> The problem:
Could the lines from the start of the data through the line with "rim.build('rim', m_silver, t, smooth=35)" be set down exactly, with no pictures among them?

> Data segment:

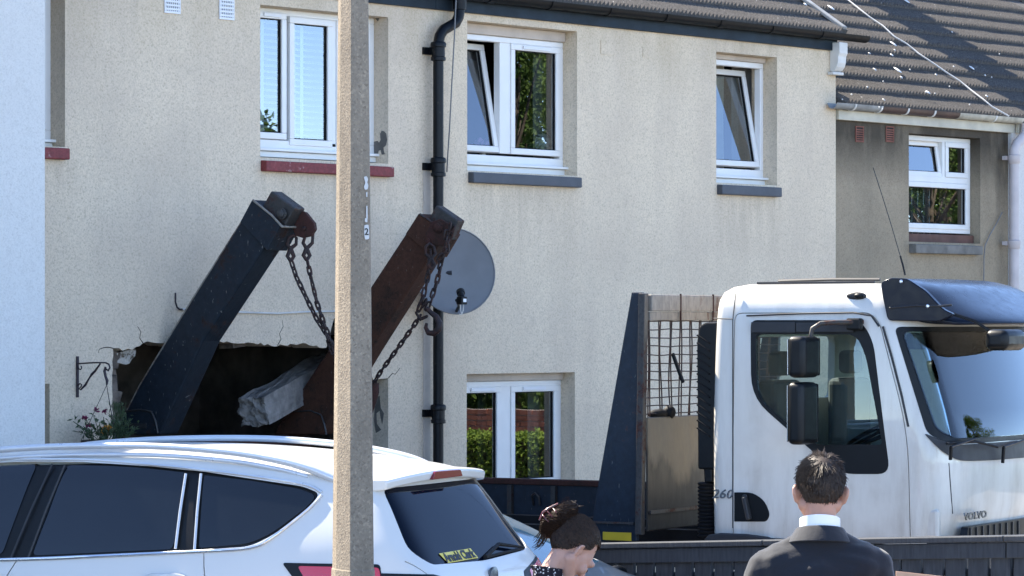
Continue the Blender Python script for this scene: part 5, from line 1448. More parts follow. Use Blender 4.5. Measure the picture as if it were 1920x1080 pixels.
def car_wheel(par, x, u, r=.345, w=.22, side=1):
    t = MB().lathe((x, -u, r), (side, 0, 0), [(.22, 0), (r - .03, -.005), (r, .02), (r, w - .02), (r - .03, w), (.22, w)], 30).build('wheel', m_tyre, par, smooth=35)
    rim = MB().lathe((x, -u, r), (side, 0, 0), [(.225, .0), (.215, .02), (.20, .05), (.05, .045), (.04, .03)], 24)
    for k in range(5):
        a = 2 * math.pi * k / 5
        rim.bar((x + side * .03, -u, r), (x + side * .015, -u + math.cos(a) * .21, r + math.sin(a) * .21), .05, .03, (side, 0, 0))
    rim.build('rim', m_silver, t, smooth=35)

# ---- white SUV, nose to the house
XS = -8.72; SW = .92; xc = XS + SW
suv = thing('parked_car', (xc, -4.6, 0), 'white estate-bodied SUV with roof rails parked nose-in at the lower left', 'car')
#        u     W    zb   zs   zbelt  Wb   zedge Wr   zroof
SUV = [(2.15, .62, .38, .62, .76, .58, .80, .48, .82), (2.22, .78, .30, .64, .84, .72, .90, .58, .91), (2.50, .88, .22, .68, .93, .82, .97, .66, .99), (2.95, .91, .22, .70, .98, .87, 1.02, .72, 1.05),
       (3.20, .92, .22, .72, 1.00, .88, 1.09, .72, 1.12), (3.55, .92, .22, .74, .99, .885, 1.33, .70, 1.37), (3.92, .92, .22, .75, .98, .885, 1.49, .69, 1.56), (4.30, .92, .22, .76, .985, .885, 1.535, .695, 1.615),
       (5.00, .92, .22, .78, 1.01, .885, 1.545, .70, 1.625), (5.60, .92, .22, .80, 1.05, .885, 1.525, .695, 1.605), (6.10, .92, .24, .82, 1.09, .88, 1.49, .68, 1.57), (6.45, .915, .26, .84, 1.11, .865, 1.455, .665, 1.54),
       (6.66, .90, .28, .85, 1.12, .84, 1.43, .65, 1.515), (6.73, .895, .28, .85, 1.12, .835, 1.40, .65, 1.46), (6.82, .885, .29, .85, 1.11, .825, 1.29, .67, 1.34), (6.93, .87, .30, .85, 1.05, .81, 1.13, .70, 1.17), (7.02, .85, .32, .84, .98, .80, 1.02, .72, 1.045),
       (7.08, .82, .33, .80, .92, .78, .95, .70, .965), (7.12, .78, .36, .70, .80, .72, .83, .62, .84)]
SUVP = Vector((XS, -6.76, 0)); SUVA = R(19.0); SUVR = Matrix.Rotation(SUVA, 3, 'Z')     # the car stands a little askew to the wall
def to_car(p): return SUVP + SUVR.inverted() @ (p - SUVP)
SUV = [(a[0] - .6, *a[1:]) if a[0] < 4.2 else a for a in SUV]
SUV = [(6.76 - (6.76 - a[0]) * .83 if a[0] < 6.76 else a[0], *a[1:]) for a in SUV]
def us(px, py, dx=.0):
    p = to_car(onP(px, py, SUVP + SUVR @ Vector((dx, 0, 0)), SUVR @ Vector((1, 0, 0)))); return (-p.y, p.z)
sb = loft_body(SUV, xc)
# window outlines (photo columns/rows on the plane of the glass)
GX = .10
g_front = rp([us(-170, 884, GX), us(43, 872, GX), us(10, 1040, GX), us(-190, 1045, GX)], .04)
g_rear = rp([us(100, 874, GX), us(215, 876, GX), us(327, 888, GX), us(333, 1000, GX), us(327, 1029, GX), us(66, 1041, GX)], [.03, .03, .02, .05, .02, .04])
g_quart = rp([us(362, 893, GX), us(450, 903, GX), us(545, 919, GX), us(577, 932, GX), us(560, 955, GX), us(510, 1000, GX), us(470, 1019, GX), us(378, 1027, GX)], [.015, .0, .05, .04, .0, .10, .06, .02])
dlo = rp([us(-175, 878, GX), us(0, 868, GX), us(130, 868, GX), us(260, 876, GX), us(362, 886, GX), us(550, 914, GX), us(584, 928, GX), us(566, 957, GX), us(515, 1003, GX), us(474, 1024, GX), us(372, 1031, GX), us(60, 1045, GX), us(-195, 1050, GX)], [.02, 0, 0, 0, 0, .05, .04, 0, .1, .06, 0, 0, .02])
x0c, x1c = XS - .1, XS + .42
XSR = XS + 2 * SW
mir = lambda me: me
body = boolean(sb.copy(), sidecut(dlo, x0c, x1c), 'DIFFERENCE')
body = boolean(body, sidecut(dlo, XSR - .42, XSR + .1), 'DIFFERENCE')
# hatch glass outline in (x, z)
hg = rp([(xc - .62, 1.425), (xc + .62, 1.425), (xc + .74, 1.10), (xc + .66, 1.03), (xc, 1.01), (xc - .66, 1.03), (xc - .74, 1.10)], [.05, .05, .07, .1, .1, .1, .07])
body = boolean(body, endcut(hg, 6.60, 7.4), 'DIFFERENCE')
# windscreen
fg = rp([(xc - .60, 1.47), (xc + .60, 1.47), (xc + .74, 1.10), (xc - .74, 1.10)], .06)
body = boolean(body, endcut(fg, 2.4, 4.0), 'DIFFERENCE')
# panel gaps
gap = MB()
def slit(pts, w=.007):
    l = [Vector(p) for p in pts]; out = []
    for i, p in enumerate(l):
        t = (l[min(i + 1, len(l) - 1)] - l[max(i - 1, 0)]).normalized(); out.append(p + Vector((-t.y, t.x)) * w / 2)
    for i in range(len(l) - 1, -1, -1):
        t = (l[min(i + 1, len(l) - 1)] - l[max(i - 1, 0)]).normalized(); out.append(l[i] - Vector((-t.y, t.x)) * w / 2)
    return [tuple(p) for p in out]
for sl_p in ([us(372, 1028), us(376, 1060), us(384, 1110), us(380, 1180)], [us(28, 1042), us(8, 1080), us(0, 1150), us(0, 1240)]):
    body = boolean(body, sidecut(slit(sl_p), XS - .1, XS + .06), 'DIFFERENCE')
sg = [(xc - .80, 1.02), (xc - .745, .96), (xc - .72, .9)]
body = boolean(body, endcut(slit([(xc - .79, 1.055), (xc - .745, .99), (xc - .73, .95), (xc - .73, .6)]), 6.75, 7.3), 'DIFFERENCE')
car = link_mesh(body, 'body', m_suv, suv, smooth=28)
gs = loft_body(SUV, xc, d=.010)
for nm, pl, mt in (('front_window', g_front, m_tint), ('rear_window', g_rear, m_tint), ('quarter_window', g_quart, m_tint)):
    link_mesh(boolean(gs.copy(), sidecut(pl, x0c, XS + .30), 'INTERSECT'), nm, mt, suv, smooth=28)
link_mesh(boolean(gs.copy(), sidecut(dlo, XSR - .30, XSR + .1), 'INTERSECT'), 'far_windows', m_tint, suv, smooth=28)
pil = boolean(loft_body(SUV, xc, d=.016), sidecut(grow(dlo, -.001), x0c, XS + .26), 'INTERSECT')
link_mesh(pil, 'pillar_trim', m_black, suv, smooth=28)
link_mesh(boolean(gs.copy(), endcut(hg, 6.60, 7.4), 'INTERSECT'), 'tailgate_window', m_tint2, suv, smooth=28)
link_mesh(boolean(gs.copy(), endcut(fg, 2.4, 3.85), 'INTERSECT'), 'windscreen', m_tint, suv, smooth=28)
# surface finder: where a horizontal ray along +X from outside meets the body
sbv = bvh(sb)
def on_side(u, z, out=.004):
    h = sbv.ray_cast(Vector((XS - 1, -u, z)), Vector((1, 0, 0)))
    p = h[0] if h[0] is not None else Vector((XS, -u, z)); return p + Vector((-out, 0, 0))
def on_rear(x, z, out=.004):
    h = sbv.ray_cast(Vector((x, -8.5, z)), Vector((0, 1, 0)))
    p = h[0] if h[0] is not None else Vector((x, -7, z)); return p + Vector((0, -out, 0))
def on_top(x, u, out=.0):
    h = sbv.ray_cast(Vector((x, -u, 3)), Vector((0, 0, -1))); return h[0] + Vector((0, 0, out))
# bright trim along the belt and up the quarter light, black upper trim
bl = [us(-190, 1052, GX), us(60, 1047, GX), us(200, 1041, GX), us(372, 1033, GX), us(476, 1026, GX), us(517, 1005, GX), us(568, 958, GX), us(587, 930, GX)]
MB().tube(spl([on_side(u, z, .006) for u, z in bl]), .010, 6).build('belt_trim', m_chrome, suv, smooth=60)
tl = [us(-170, 874, GX), us(0, 864, GX), us(130, 864, GX), us(260, 873, GX), us(362, 883, GX), us(470, 897, GX), us(552, 911, GX), us(585, 925, GX)]
MB().tube(spl([on_side(u, z, .003) for u, z in tl]), .009, 6).build('roof_trim', m_silver, suv, smooth=60)
for a, b in (((330, 890), (336, 1028)), ((358, 890), (372, 1030))):
    MB().tube([on_side(*us(*a, GX), .004), on_side(*us((a[0] + b[0]) / 2, (a[1] + b[1]) / 2, GX), .004), on_side(*us(*b, GX), .004)], .008, 6).build('pillar_bead', m_silver, suv, smooth=60)
for a, b in (((74, 872), (30, 1044)), ((98, 874), (62, 1044))):
    MB().tube([on_side(*us(*a, GX), .003), on_side(*us((a[0] + b[0]) / 2, (a[1] + b[1]) / 2, GX), .003), on_side(*us(*b, GX), .003)], .006, 6).build('pillar_bead', m_dgrey, suv, smooth=60)
# roof rails
def rail(sx):
    x = xc + sx * .655; pts = []; rr = []
    for u, lift, r in ((3.75, .005, .006), (3.85, .03, .016), (4.05, .062, .019), (4.6, .068, .019), (5.3, .068, .019), (5.8, .068, .020), (6.1, .06, .022), (6.3, .044, .025), (6.44, .018, .022), (6.54, .0, .006)):
        p = on_top(x, u); pts.append(p + Vector((0, 0, lift))); rr.append(r)
    pts = spl(pts, 6); rr = [v.x for v in spl([(r, 0, 0) for r in rr], 6)]
    rl = MB().tube(pts, rr, 10).build('roof_rail', m_silver, suv, smooth=60)
    MB().tube([p + Vector((0, 0, -.048)) for p in pts[6:-12]], .012, 8).build('rail_channel', m_silver, rl, smooth=60)
rail(-1); rail(1)
# spoiler lip over the tailgate window with the high brake light
zz = 1.44
mb = MB()
pr = []
for i in range(17):
    t = -1 + 2 * i / 16; x = xc + t * .66; k = 1 - t * t
    uo = 6.765 + .045 * k; zt2 = 1.472 + .035 * k
    pr.append([(x, -6.42, zt2 + .03 * (1 - abs(t) ** 3) - .01), (x, -(uo - .02), zt2), (x, -uo, zt2 - .012), (x, -(uo - .008), zt2 - .055), (x, -(uo - .05), zt2 - .062), (x, -6.45, zt2 - .07)])
m_ = 6
for p in pr: mb.v += [Vector(q) for q in p]
for i in range(16):
    for k in range(m_):
        l = (k + 1) % m_; mb.f.append([i * m_ + k, i * m_ + l, (i + 1) * m_ + l, (i + 1) * m_ + k]); mb.mi.append(0)
mb.f.append(list(range(m_))); mb.f.append([16 * m_ + k for k in range(m_)][::-1]); mb.mi += [0, 0]
me = mb.mesh(); bm = bmesh.new(); bm.from_mesh(me); bmesh.ops.recalc_face_normals(bm, faces=bm.faces); bm.to_mesh(me); bm.free()
spo = link_mesh(me, 'roof_spoiler', m_suv, suv, smooth=40, bevel=.008)
lp = rp([(xc - .14, 1.452), (xc - .10, 1.495), (xc + .24, 1.492), (xc + .27, 1.455)], .01)
lp = [(x - .05, z) for x, z in lp]
MB().prism([(x, -6.818, z) for x, z in lp], (0, .05, 0)).build('brake_light', m_darkred, spo, bevel=.006)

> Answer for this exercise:
Continue the Blender Python script for this scene: part 5, from line 1448. More parts follow. Use Blender 4.5. Measure the picture as if it were 1920x1080 pixels.
def car_wheel(par, x, u, r=.345, w=.22, side=1):
    t = MB().lathe((x, -u, r), (side, 0, 0), [(.22, 0), (r - .03, -.005), (r, .02), (r, w - .02), (r - .03, w), (.22, w)], 30).build('wheel', m_tyre, par, smooth=35)
    rim = MB().lathe((x, -u, r), (side, 0, 0), [(.225, .0), (.215, .02), (.20, .05), (.05, .045), (.04, .03)], 24)
    for k in range(5):
        a = 2 * math.pi * k / 5
        rim.bar((x + side * .03, -u, r), (x + side * .015, -u + math.cos(a) * .21, r + math.sin(a) * .21), .05, .03, (side, 0, 0))
    rim.build('rim', m_silver, t, smooth=35)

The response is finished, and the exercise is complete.